Another crisis in public service broadcasting
Lord Reith.

Goodness gracious, what would Reith have thought?

Lord Reith, the founder of the BBC, would certainly not have shared the bemusement that many have felt at the extent of media coverage and public outrage focussed on the Sachsgate scandal.  He would have viscerally appreciated why the national conversation has been dominated by reaction to two boorish entertainers, handsomely paid by the public purse, using the public airwaves to humiliate a young woman in obscene phone calls to her grandfather, a much-loved actor.

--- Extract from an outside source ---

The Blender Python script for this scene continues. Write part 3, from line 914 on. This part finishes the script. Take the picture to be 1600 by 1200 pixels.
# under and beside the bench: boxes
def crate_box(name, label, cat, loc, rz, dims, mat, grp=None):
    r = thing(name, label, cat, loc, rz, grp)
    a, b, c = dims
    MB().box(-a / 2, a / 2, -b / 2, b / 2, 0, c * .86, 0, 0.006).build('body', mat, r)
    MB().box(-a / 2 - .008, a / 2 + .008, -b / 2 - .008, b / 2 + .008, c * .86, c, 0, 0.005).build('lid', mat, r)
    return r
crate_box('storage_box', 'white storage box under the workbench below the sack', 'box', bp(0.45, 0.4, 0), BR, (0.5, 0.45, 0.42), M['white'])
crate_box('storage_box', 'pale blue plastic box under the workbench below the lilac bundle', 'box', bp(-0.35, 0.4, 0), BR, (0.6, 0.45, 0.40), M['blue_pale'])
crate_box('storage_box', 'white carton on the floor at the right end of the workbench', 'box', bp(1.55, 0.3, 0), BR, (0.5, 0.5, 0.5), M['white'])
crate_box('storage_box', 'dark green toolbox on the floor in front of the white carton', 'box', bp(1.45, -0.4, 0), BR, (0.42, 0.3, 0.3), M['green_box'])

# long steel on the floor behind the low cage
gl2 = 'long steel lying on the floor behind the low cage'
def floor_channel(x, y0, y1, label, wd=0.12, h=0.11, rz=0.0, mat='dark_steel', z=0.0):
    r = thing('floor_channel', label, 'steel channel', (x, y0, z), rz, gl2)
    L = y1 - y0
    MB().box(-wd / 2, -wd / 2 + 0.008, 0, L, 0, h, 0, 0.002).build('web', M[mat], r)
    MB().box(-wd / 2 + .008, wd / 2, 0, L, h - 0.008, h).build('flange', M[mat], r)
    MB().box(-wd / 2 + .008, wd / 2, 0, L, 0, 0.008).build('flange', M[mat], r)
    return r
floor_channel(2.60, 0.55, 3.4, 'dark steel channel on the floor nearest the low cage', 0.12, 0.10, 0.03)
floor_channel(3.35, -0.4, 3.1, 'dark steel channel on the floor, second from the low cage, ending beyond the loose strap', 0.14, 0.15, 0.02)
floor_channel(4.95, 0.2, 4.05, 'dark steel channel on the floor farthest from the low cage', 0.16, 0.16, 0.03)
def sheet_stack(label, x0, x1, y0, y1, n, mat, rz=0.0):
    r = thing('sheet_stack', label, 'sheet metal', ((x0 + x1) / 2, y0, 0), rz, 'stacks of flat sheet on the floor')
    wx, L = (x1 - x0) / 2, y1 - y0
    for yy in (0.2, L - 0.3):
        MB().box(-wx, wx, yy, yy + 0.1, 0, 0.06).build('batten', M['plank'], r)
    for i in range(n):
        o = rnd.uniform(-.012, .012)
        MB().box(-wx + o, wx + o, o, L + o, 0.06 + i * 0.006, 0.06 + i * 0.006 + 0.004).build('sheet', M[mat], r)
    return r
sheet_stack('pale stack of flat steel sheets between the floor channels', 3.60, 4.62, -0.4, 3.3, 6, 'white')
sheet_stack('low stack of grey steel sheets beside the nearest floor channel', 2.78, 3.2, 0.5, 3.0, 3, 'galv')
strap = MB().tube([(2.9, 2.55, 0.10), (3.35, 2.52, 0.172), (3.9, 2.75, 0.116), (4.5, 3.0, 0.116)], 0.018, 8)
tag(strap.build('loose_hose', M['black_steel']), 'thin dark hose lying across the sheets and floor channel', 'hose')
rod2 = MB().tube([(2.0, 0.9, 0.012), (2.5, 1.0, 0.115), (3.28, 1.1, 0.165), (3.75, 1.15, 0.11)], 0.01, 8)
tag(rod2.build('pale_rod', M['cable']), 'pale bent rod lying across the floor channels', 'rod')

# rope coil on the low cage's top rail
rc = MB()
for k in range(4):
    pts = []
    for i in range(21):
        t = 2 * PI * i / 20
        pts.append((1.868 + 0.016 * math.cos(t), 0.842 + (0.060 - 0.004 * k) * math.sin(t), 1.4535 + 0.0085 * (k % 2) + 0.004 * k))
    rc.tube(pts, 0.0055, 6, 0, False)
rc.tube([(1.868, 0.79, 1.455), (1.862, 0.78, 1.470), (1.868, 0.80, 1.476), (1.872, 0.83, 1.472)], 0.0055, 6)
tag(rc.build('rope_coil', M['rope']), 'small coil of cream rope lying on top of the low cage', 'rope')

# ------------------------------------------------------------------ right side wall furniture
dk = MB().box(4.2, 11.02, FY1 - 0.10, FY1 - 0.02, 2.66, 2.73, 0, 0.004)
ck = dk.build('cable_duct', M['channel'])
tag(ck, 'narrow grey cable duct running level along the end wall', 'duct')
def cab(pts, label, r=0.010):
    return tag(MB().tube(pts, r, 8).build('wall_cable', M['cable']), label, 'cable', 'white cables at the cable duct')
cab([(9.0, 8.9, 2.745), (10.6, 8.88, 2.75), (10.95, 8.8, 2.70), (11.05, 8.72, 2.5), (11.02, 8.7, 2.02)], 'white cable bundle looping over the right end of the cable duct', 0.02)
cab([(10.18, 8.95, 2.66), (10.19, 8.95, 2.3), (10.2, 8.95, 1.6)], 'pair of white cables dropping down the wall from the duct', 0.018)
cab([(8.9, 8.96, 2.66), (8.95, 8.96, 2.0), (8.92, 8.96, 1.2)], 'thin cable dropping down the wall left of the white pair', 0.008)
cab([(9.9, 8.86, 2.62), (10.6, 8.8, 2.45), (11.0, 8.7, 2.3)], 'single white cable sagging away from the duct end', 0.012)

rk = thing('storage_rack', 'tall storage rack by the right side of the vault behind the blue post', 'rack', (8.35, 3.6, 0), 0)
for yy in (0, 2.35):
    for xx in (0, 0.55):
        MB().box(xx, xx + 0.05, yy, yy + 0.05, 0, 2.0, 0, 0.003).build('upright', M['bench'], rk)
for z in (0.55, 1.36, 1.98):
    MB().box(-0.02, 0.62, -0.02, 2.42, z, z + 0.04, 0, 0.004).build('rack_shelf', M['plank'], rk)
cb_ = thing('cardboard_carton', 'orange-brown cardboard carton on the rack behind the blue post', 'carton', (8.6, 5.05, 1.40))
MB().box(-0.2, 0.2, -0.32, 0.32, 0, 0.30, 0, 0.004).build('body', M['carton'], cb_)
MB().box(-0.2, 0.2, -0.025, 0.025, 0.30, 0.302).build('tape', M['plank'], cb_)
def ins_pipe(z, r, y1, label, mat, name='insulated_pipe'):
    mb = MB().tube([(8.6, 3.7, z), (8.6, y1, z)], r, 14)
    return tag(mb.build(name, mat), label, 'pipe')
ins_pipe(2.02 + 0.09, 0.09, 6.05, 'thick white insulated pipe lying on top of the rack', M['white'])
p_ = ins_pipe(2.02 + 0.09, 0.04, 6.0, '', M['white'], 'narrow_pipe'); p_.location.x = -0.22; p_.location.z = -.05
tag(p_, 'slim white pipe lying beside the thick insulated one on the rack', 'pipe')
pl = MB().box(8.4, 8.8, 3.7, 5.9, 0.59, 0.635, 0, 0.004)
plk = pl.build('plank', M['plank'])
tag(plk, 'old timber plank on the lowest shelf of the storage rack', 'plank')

The clarity of Reith’s original mission for the BBC to inform, educate and entertain pointed to some degree of moral purpose which still shapes people’s expectations of the organisation.  Since the last renewal of the BBC’s charter at the beginning of 2007, the Reithian mission has given way to six, rather more mushy, “public purposes“.  These could justify almost any activity the BBC chooses to undertake – and, inside the BBC, they do, if we are to judge by Russell Brand’s and Jonathan Ross’s antics and the tardiness of the management’s response.

What is strange is that this is still the case, given everything that has happened in recent years: Hutton, Queengate and the phone-in scandals.  Last week’s events are an object lesson in how an organisation in reputational crisis fails to learn the lessons of its previous mistakes.  Banks, take note.